Lab and Studio Notebooks

I’ve decided to resurrect my studio journal and post about ongoing projects, tests, software and the like, and I thought I’d kick it off with how I keep all my lab notes together.

For a long time I used a system of notebooks and binders to keep handwritten lab notes for chemistry formulas, prints, (platinum, silver and 3-colour gum dichromate), polymer photogravure film positives and platemaking, and also film processing times. Sometimes I’d forget to take notes, other times I’d just be duplicating information if the print data hadn’t changed and many, many Post-It notes would be added. They were being used daily and so pages would get torn and creased and the whole thing became a beautiful mess. 
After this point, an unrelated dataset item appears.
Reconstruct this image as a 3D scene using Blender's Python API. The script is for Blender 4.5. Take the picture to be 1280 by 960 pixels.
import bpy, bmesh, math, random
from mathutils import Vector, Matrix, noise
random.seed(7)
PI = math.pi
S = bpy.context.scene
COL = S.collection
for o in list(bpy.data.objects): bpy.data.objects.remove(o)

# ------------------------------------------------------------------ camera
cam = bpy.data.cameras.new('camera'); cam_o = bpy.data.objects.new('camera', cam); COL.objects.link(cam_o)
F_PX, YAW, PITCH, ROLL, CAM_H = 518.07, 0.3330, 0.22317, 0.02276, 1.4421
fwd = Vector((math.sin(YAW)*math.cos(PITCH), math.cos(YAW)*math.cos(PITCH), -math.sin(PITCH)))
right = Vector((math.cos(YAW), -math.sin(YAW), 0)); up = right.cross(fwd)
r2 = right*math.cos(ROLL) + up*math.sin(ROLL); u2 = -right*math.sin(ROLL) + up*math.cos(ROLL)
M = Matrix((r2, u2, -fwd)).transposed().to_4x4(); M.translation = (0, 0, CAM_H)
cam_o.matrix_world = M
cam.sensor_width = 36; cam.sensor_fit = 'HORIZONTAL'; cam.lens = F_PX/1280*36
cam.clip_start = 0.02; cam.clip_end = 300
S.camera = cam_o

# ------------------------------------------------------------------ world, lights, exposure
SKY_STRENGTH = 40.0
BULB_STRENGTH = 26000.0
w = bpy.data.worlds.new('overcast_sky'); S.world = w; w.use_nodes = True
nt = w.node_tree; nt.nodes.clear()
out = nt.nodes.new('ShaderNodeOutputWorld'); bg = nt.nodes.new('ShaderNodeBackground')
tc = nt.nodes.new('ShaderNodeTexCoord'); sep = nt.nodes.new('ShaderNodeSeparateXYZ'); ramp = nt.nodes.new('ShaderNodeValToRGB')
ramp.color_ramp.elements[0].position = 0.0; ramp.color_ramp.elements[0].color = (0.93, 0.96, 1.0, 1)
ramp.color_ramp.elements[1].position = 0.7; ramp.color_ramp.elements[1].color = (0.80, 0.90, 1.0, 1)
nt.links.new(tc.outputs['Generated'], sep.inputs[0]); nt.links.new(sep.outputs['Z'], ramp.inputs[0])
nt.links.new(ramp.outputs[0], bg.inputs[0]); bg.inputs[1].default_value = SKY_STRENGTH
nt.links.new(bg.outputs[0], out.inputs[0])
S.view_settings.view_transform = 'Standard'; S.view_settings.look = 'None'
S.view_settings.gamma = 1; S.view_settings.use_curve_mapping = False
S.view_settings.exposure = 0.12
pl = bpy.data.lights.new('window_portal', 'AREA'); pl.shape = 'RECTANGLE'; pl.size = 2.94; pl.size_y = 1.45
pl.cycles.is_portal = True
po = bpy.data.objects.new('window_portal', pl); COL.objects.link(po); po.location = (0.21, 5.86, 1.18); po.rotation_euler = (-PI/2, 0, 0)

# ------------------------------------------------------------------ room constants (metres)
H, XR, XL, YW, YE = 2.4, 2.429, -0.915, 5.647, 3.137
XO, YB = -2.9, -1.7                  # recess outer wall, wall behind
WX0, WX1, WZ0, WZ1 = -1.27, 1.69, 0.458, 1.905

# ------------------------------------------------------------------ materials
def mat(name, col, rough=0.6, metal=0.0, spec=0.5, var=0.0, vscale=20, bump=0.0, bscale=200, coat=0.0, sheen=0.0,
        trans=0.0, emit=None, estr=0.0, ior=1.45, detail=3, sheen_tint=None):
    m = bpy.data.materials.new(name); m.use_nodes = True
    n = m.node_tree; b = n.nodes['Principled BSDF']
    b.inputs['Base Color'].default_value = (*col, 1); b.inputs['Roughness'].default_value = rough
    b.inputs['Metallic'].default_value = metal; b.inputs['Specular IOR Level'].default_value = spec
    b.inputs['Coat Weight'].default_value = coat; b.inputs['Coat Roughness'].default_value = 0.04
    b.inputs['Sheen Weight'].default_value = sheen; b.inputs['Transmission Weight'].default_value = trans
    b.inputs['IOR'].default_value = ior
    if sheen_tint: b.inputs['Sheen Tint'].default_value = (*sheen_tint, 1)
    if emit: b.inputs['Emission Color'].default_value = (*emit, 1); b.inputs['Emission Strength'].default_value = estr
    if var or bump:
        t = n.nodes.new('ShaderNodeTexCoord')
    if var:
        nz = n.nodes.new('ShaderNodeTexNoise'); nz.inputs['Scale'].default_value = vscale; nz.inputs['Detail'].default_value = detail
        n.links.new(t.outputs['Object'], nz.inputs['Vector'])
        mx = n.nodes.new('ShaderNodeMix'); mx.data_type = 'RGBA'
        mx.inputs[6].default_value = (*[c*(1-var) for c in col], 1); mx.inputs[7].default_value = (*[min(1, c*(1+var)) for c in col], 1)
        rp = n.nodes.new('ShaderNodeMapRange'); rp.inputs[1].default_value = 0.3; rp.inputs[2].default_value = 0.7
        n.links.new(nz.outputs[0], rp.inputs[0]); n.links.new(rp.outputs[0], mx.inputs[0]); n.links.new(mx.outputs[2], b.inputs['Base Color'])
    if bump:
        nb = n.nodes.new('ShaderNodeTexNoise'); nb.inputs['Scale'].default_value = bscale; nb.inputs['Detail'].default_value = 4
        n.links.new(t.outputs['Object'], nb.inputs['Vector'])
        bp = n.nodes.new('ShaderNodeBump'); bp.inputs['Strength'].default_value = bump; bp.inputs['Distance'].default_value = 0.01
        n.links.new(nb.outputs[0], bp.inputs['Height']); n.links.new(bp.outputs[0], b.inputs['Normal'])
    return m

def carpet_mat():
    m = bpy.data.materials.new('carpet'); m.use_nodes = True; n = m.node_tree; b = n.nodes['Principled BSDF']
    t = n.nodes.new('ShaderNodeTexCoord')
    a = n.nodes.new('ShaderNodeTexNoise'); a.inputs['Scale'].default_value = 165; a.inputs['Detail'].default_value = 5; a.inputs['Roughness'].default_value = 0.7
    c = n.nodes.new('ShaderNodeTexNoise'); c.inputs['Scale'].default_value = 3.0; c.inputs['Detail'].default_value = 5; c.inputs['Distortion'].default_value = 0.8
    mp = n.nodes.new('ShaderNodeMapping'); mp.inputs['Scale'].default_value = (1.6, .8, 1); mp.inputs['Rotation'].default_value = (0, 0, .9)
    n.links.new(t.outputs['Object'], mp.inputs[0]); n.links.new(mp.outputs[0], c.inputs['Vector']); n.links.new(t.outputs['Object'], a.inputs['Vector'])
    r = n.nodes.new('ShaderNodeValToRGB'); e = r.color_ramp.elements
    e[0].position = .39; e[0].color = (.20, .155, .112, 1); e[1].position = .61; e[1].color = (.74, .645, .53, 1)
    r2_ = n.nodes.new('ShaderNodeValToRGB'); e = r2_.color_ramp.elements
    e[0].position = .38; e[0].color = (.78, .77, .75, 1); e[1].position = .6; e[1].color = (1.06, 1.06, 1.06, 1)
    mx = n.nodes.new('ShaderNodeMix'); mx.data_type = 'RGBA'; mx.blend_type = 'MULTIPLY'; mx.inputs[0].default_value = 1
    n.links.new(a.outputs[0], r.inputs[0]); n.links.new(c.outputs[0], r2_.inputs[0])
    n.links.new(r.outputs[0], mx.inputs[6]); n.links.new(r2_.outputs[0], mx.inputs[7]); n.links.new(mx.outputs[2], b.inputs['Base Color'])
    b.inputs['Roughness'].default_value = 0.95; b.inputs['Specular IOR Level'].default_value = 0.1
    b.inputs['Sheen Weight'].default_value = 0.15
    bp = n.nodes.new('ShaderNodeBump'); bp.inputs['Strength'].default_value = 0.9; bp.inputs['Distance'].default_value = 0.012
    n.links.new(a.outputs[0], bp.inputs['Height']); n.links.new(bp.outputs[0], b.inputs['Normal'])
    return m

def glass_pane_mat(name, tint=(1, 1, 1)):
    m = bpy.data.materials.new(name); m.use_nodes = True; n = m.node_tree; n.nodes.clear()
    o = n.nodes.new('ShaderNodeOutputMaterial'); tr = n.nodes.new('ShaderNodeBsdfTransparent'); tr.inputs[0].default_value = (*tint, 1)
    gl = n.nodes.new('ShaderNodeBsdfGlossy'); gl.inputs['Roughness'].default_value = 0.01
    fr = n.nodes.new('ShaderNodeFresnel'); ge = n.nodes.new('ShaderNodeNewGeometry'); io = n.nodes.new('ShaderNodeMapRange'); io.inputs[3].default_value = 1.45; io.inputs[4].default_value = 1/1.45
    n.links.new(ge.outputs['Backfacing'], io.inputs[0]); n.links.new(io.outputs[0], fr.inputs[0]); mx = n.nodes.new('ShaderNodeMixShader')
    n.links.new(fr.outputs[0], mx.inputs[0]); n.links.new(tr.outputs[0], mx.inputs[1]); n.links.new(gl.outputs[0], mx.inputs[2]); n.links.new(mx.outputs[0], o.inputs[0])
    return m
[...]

I progressed from keeping physcal notes in binders, which, quite honestly, were always nice to write in and handle (being something tangible), to a dedicated website built on Kirby CMS using Markdown. Unfortunately the theme I had chosen, Kirby Book, which allowed me to print out individual pages or the entire website as a book (useful for workshops), became unusable, as Kirby progressed to version 3, and the theme was no longer developed or supported.

My studio notes are now happily running on Obsidian. Obsidian is a knowledge base that works using Markdown too, which made it easy for me to move everything over. The folders and files are kept in iCloud Drive, meaning everything syncs effortlessly between the Obsidian apps on my Mac Mini, MacBook Air or my iPad. Obsidian offers a built-in sync feature that does the same, but it’s not necessary if you’re already paying for another similar service such as Sync, my preferred alternative to Dropbox. The same with its Publish feature. I don’t need to put it out there for the world to see, so that’s unnecessary for me. And backups are a breeze as there’s no database to contend with, just a local folder and files.

It all looks clean, runs fast and can be edited without online access, except when it needs to sync. Easily updating information is key to me keeping things organised and current, something that the website version was not. And using Obsidian allows me to keep not just lab notes for the darkroom, but notes on general studio practice, materials and their suppliers, equipment serial numbers, my book arts projects and any printing or size information for clients’ jobs. The best part is that unless you use their Obsidian Sync or Obsidian Publish features, everything is free!